* Goal
Count lines with the string "Python" in them. State the number alone.

====== Input for this task

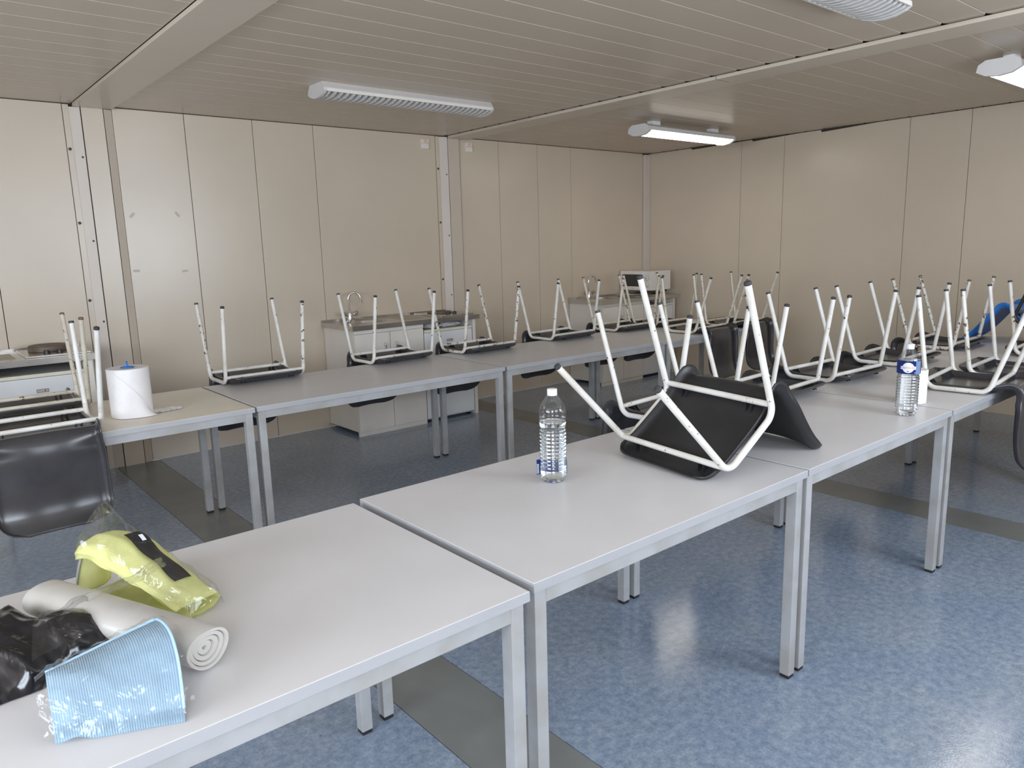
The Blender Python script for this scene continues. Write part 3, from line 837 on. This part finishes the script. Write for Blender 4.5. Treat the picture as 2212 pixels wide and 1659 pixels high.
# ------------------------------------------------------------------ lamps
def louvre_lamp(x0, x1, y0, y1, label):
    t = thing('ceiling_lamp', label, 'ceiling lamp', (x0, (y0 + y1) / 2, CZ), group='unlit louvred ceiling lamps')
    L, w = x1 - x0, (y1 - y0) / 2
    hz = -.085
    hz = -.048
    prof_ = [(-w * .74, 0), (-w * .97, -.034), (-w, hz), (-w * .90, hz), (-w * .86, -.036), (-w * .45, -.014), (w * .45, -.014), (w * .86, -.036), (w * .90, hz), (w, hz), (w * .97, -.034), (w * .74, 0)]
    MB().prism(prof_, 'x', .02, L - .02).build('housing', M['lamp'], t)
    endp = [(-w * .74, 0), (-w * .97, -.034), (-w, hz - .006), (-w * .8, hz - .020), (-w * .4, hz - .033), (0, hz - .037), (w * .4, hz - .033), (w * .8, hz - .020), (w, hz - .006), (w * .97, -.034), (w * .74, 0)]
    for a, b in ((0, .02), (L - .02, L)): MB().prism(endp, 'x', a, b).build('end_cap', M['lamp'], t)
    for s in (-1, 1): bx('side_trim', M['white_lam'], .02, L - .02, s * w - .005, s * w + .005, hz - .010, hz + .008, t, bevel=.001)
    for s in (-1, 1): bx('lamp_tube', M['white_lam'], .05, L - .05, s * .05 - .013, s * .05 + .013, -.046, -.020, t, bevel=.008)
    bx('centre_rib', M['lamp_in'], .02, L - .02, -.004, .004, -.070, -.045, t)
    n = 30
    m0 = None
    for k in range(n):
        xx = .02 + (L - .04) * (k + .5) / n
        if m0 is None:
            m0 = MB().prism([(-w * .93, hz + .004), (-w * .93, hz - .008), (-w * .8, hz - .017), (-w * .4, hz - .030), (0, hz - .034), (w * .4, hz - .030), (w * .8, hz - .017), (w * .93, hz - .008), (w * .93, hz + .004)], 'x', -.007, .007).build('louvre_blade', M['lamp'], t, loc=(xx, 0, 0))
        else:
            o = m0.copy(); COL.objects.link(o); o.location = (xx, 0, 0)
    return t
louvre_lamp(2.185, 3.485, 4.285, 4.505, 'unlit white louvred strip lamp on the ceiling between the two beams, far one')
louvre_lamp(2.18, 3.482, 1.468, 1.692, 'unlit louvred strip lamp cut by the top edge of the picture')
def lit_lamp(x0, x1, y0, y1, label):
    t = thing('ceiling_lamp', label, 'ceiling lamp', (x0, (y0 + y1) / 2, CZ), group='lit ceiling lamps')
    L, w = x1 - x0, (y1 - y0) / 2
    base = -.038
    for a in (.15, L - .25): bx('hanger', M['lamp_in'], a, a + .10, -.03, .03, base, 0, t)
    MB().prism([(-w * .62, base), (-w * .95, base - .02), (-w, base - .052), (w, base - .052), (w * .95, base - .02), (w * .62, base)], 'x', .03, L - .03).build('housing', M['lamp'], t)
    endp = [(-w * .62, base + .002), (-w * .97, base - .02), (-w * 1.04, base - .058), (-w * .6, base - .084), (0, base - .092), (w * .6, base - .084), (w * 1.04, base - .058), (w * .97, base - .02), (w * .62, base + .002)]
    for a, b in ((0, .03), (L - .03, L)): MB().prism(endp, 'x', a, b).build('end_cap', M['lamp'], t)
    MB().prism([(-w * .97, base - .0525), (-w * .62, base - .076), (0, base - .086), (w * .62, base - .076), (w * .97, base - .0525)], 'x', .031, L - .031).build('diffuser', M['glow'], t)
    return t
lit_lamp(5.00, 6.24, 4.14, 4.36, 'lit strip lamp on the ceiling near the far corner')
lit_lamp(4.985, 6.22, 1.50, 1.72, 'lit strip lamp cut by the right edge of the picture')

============
====== Input for this task

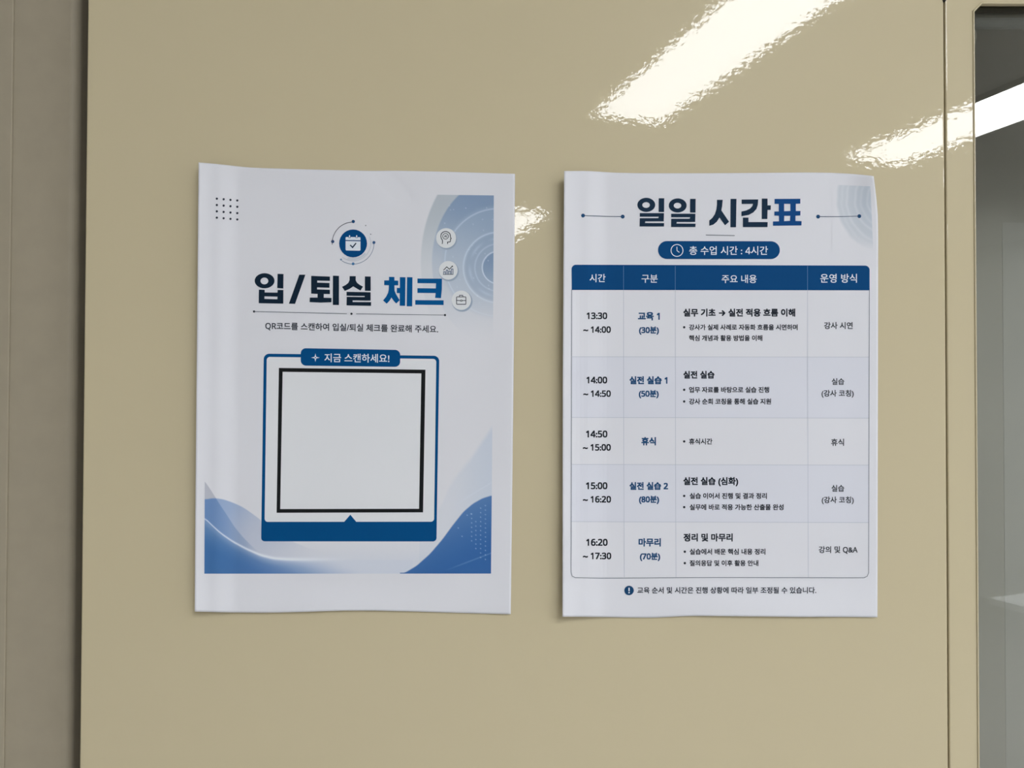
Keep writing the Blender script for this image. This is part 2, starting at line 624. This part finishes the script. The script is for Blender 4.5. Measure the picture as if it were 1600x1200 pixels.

============
====== Input for this task

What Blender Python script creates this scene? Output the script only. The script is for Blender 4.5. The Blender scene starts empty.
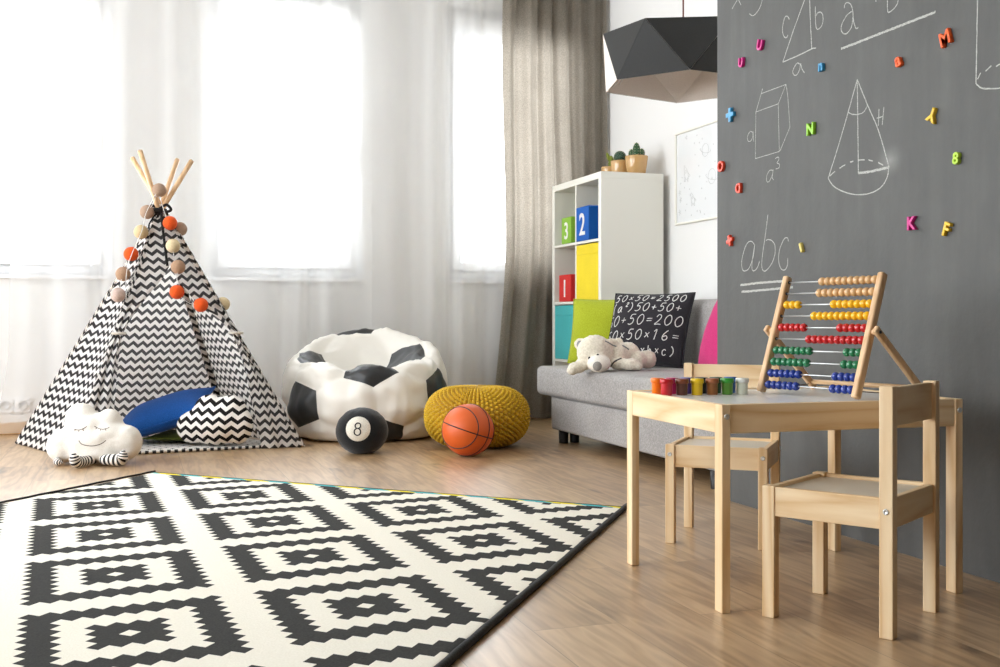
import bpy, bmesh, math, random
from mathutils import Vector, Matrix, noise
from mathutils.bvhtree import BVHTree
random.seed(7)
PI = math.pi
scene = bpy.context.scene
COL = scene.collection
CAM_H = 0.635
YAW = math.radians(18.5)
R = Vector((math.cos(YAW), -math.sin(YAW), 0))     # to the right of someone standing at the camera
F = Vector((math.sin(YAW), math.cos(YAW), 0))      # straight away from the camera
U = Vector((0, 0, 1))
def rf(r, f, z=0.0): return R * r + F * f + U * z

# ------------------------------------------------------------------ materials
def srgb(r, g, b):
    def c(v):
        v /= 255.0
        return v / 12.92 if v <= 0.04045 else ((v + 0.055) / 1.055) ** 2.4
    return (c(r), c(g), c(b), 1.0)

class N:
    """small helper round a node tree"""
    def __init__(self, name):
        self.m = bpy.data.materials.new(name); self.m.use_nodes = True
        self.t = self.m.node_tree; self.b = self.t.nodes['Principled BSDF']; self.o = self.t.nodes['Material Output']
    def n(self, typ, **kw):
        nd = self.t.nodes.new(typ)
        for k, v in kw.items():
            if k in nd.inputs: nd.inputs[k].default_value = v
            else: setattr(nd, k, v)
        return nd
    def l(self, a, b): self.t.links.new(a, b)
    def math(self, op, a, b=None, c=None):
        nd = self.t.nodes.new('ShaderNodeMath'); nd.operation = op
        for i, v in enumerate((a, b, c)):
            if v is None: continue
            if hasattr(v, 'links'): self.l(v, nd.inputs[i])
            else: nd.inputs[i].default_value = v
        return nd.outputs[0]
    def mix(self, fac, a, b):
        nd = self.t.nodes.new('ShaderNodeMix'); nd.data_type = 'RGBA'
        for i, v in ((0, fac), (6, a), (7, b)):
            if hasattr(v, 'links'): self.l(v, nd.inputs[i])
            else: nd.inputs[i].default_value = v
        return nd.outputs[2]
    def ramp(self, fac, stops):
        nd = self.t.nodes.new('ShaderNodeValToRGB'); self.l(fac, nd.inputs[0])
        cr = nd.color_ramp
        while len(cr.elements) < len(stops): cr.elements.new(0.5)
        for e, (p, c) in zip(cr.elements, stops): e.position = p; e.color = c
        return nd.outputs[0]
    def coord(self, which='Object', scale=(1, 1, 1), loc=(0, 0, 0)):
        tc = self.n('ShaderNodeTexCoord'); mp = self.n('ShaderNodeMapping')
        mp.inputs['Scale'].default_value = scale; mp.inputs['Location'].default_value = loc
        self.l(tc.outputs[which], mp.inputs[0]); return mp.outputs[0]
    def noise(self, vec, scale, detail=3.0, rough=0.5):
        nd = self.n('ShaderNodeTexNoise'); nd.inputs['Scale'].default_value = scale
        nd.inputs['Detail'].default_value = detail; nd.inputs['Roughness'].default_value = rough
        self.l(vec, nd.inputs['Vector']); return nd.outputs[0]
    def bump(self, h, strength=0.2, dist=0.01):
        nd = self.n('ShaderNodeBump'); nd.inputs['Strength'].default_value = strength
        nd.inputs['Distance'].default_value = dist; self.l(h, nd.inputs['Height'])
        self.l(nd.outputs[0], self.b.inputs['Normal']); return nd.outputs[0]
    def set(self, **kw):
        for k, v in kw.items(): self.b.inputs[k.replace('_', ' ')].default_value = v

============

* Output
2